— START DATA SECTION —
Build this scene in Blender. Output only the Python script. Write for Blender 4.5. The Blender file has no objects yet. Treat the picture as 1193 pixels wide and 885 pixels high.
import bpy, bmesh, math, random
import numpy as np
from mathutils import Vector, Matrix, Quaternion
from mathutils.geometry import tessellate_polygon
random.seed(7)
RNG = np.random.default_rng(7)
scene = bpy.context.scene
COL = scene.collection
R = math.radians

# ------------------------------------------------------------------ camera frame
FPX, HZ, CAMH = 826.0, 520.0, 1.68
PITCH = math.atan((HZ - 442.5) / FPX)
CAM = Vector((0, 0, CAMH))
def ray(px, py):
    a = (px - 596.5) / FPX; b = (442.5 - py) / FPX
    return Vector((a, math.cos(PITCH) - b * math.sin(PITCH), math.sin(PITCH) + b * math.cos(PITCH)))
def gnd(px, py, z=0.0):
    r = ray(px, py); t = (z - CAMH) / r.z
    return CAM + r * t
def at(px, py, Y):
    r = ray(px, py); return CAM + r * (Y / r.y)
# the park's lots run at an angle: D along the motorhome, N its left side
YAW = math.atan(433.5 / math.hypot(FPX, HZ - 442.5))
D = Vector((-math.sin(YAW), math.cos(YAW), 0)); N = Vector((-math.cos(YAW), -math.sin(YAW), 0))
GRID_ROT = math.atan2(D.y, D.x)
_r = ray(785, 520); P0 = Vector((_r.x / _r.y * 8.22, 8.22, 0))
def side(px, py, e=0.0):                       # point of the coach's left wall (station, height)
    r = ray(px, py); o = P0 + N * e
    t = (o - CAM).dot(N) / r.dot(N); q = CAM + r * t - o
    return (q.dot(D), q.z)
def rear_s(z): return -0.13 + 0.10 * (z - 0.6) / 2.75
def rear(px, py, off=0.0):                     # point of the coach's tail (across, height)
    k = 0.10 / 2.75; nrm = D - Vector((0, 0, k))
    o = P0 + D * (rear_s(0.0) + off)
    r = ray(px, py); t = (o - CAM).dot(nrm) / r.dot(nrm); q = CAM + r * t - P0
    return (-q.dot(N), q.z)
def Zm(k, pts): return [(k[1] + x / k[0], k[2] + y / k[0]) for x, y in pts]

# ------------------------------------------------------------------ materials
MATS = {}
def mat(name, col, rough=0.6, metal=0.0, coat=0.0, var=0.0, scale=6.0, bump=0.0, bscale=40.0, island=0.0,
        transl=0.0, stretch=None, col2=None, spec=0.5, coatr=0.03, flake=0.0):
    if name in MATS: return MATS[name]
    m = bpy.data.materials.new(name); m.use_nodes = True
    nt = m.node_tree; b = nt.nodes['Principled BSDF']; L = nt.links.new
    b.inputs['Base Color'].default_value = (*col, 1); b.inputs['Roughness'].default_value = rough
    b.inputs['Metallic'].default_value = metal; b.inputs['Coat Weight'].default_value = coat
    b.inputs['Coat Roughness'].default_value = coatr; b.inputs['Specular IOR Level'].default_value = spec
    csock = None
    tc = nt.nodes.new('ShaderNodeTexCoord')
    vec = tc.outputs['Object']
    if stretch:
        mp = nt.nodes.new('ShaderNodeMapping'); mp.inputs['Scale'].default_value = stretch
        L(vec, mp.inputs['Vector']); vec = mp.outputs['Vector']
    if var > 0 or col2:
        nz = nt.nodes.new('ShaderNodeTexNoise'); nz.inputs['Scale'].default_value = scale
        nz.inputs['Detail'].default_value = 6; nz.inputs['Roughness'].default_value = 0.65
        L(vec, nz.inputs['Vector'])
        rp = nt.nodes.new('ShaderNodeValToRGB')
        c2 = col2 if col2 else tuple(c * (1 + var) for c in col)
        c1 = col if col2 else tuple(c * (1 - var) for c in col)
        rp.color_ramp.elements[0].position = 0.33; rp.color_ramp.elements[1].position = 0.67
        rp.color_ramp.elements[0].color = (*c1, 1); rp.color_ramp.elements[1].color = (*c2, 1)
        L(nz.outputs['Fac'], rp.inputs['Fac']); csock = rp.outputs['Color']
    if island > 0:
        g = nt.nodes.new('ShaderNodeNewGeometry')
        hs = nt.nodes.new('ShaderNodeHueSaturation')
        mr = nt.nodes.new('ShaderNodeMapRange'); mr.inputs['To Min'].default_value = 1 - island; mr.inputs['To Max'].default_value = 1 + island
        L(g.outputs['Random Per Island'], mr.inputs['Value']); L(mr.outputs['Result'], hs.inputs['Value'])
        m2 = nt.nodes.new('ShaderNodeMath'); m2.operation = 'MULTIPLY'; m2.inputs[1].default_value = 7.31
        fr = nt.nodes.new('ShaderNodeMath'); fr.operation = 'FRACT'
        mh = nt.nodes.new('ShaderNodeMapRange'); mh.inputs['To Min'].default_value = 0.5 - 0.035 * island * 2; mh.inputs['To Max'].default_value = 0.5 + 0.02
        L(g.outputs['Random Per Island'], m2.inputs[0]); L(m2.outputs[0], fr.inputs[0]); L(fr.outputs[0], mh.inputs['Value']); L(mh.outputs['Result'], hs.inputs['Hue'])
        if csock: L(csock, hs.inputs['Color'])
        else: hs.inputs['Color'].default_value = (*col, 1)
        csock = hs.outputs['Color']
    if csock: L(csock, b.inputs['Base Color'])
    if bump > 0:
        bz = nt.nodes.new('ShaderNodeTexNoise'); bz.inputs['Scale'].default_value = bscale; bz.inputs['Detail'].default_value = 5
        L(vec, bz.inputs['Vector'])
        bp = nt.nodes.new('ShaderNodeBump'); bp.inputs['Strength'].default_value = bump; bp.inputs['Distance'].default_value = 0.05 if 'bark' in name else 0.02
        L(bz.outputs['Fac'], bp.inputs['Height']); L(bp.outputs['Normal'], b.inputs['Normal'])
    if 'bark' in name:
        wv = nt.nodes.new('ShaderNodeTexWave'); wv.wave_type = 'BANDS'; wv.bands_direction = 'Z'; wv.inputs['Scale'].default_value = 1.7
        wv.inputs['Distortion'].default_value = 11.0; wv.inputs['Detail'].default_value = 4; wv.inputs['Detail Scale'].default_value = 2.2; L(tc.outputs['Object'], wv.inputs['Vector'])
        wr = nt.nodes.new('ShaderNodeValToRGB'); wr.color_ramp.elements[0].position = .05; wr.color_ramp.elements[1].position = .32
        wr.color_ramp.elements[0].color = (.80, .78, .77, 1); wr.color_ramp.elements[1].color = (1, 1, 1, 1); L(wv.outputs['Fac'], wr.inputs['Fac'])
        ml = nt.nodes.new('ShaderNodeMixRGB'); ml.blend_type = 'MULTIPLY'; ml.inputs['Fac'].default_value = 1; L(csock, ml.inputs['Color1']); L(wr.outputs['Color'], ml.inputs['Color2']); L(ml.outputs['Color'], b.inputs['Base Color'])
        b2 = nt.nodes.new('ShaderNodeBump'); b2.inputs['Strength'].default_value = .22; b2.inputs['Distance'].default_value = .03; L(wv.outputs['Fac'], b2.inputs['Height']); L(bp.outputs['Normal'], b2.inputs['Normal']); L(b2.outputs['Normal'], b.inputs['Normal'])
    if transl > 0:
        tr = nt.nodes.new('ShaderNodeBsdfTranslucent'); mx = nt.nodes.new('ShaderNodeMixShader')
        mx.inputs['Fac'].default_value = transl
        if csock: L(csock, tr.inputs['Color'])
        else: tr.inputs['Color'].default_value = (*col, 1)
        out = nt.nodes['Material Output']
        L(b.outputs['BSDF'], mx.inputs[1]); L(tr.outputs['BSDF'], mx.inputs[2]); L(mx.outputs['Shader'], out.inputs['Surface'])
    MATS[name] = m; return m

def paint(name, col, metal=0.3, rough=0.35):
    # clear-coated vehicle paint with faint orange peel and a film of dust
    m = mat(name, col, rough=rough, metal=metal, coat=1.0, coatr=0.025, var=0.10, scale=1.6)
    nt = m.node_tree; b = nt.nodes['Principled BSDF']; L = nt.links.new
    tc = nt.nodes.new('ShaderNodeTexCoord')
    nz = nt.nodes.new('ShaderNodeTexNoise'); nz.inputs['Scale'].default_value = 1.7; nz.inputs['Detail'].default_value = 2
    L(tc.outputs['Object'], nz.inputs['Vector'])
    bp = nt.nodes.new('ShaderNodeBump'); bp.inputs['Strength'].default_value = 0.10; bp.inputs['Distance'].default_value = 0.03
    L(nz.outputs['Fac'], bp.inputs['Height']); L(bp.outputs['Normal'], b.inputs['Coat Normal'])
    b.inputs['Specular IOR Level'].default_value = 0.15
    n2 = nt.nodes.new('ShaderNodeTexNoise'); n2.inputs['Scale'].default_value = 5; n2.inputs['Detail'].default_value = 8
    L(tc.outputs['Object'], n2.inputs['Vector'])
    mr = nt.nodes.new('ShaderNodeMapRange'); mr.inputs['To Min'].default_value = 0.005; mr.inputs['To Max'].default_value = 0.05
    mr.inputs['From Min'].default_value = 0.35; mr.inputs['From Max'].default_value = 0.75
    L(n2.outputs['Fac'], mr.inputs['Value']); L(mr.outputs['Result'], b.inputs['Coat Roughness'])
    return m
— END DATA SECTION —
Extract exactly the leading lines of the data, stopping at and including the line with "R = math.radians".

Build this scene in Blender. Output only the Python script. Write for Blender 4.5. The Blender file has no objects yet. Treat the picture as 1193 pixels wide and 885 pixels high.
import bpy, bmesh, math, random
import numpy as np
from mathutils import Vector, Matrix, Quaternion
from mathutils.geometry import tessellate_polygon
random.seed(7)
RNG = np.random.default_rng(7)
scene = bpy.context.scene
COL = scene.collection
R = math.radians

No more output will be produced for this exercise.